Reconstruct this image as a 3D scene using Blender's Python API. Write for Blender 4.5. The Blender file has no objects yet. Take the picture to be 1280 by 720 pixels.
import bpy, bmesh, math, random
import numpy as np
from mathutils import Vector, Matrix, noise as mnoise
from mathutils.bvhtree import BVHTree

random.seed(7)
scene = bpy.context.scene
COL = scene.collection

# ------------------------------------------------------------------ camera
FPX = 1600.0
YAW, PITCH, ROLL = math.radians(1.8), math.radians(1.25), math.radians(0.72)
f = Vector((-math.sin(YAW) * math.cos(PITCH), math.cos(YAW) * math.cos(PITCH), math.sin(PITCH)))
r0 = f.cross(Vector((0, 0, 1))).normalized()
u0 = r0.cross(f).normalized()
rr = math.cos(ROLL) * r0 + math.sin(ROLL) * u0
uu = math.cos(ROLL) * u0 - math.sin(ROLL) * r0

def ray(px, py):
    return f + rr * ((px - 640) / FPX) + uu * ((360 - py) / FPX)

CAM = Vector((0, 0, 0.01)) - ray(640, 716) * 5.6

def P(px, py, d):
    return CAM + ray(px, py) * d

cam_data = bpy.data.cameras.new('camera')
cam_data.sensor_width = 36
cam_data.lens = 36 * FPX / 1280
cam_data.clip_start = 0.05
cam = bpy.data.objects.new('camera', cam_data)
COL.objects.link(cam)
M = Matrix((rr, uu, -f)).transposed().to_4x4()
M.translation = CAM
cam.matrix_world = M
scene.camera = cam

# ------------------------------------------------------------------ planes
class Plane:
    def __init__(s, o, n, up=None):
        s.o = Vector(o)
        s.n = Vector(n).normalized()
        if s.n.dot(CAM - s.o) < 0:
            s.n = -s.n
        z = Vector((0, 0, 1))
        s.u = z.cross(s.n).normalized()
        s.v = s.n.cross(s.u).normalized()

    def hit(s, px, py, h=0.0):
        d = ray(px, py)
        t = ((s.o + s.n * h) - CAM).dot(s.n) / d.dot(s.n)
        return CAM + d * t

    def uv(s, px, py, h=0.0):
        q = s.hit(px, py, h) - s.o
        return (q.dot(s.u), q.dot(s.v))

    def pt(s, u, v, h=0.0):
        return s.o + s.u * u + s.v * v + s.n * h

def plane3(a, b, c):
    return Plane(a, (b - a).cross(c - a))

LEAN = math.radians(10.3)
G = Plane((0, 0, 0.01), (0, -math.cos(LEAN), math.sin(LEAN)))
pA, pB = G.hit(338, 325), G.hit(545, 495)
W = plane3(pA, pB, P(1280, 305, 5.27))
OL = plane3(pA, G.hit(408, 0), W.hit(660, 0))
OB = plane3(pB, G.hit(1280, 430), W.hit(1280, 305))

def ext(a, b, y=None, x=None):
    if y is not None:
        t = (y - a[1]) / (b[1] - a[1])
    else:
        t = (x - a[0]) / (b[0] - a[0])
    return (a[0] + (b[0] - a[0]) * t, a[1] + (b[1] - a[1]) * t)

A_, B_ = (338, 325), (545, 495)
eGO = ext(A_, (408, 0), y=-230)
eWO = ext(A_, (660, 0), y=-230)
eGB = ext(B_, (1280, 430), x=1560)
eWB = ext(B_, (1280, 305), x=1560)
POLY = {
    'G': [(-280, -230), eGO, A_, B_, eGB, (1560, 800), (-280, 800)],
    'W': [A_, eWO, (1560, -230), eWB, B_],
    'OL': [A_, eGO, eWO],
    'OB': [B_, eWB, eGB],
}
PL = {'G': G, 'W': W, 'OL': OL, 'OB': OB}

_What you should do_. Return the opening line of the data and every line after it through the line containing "return CAM + d * t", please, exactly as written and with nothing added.

_Finished answer_.
Reconstruct this image as a 3D scene using Blender's Python API. Write for Blender 4.5. The Blender file has no objects yet. Take the picture to be 1280 by 720 pixels.
import bpy, bmesh, math, random
import numpy as np
from mathutils import Vector, Matrix, noise as mnoise
from mathutils.bvhtree import BVHTree

random.seed(7)
scene = bpy.context.scene
COL = scene.collection

# ------------------------------------------------------------------ camera
FPX = 1600.0
YAW, PITCH, ROLL = math.radians(1.8), math.radians(1.25), math.radians(0.72)
f = Vector((-math.sin(YAW) * math.cos(PITCH), math.cos(YAW) * math.cos(PITCH), math.sin(PITCH)))
r0 = f.cross(Vector((0, 0, 1))).normalized()
u0 = r0.cross(f).normalized()
rr = math.cos(ROLL) * r0 + math.sin(ROLL) * u0
uu = math.cos(ROLL) * u0 - math.sin(ROLL) * r0

def ray(px, py):
    return f + rr * ((px - 640) / FPX) + uu * ((360 - py) / FPX)

CAM = Vector((0, 0, 0.01)) - ray(640, 716) * 5.6

def P(px, py, d):
    return CAM + ray(px, py) * d

cam_data = bpy.data.cameras.new('camera')
cam_data.sensor_width = 36
cam_data.lens = 36 * FPX / 1280
cam_data.clip_start = 0.05
cam = bpy.data.objects.new('camera', cam_data)
COL.objects.link(cam)
M = Matrix((rr, uu, -f)).transposed().to_4x4()
M.translation = CAM
cam.matrix_world = M
scene.camera = cam

# ------------------------------------------------------------------ planes
class Plane:
    def __init__(s, o, n, up=None):
        s.o = Vector(o)
        s.n = Vector(n).normalized()
        if s.n.dot(CAM - s.o) < 0:
            s.n = -s.n
        z = Vector((0, 0, 1))
        s.u = z.cross(s.n).normalized()
        s.v = s.n.cross(s.u).normalized()

    def hit(s, px, py, h=0.0):
        d = ray(px, py)
        t = ((s.o + s.n * h) - CAM).dot(s.n) / d.dot(s.n)
        return CAM + d * t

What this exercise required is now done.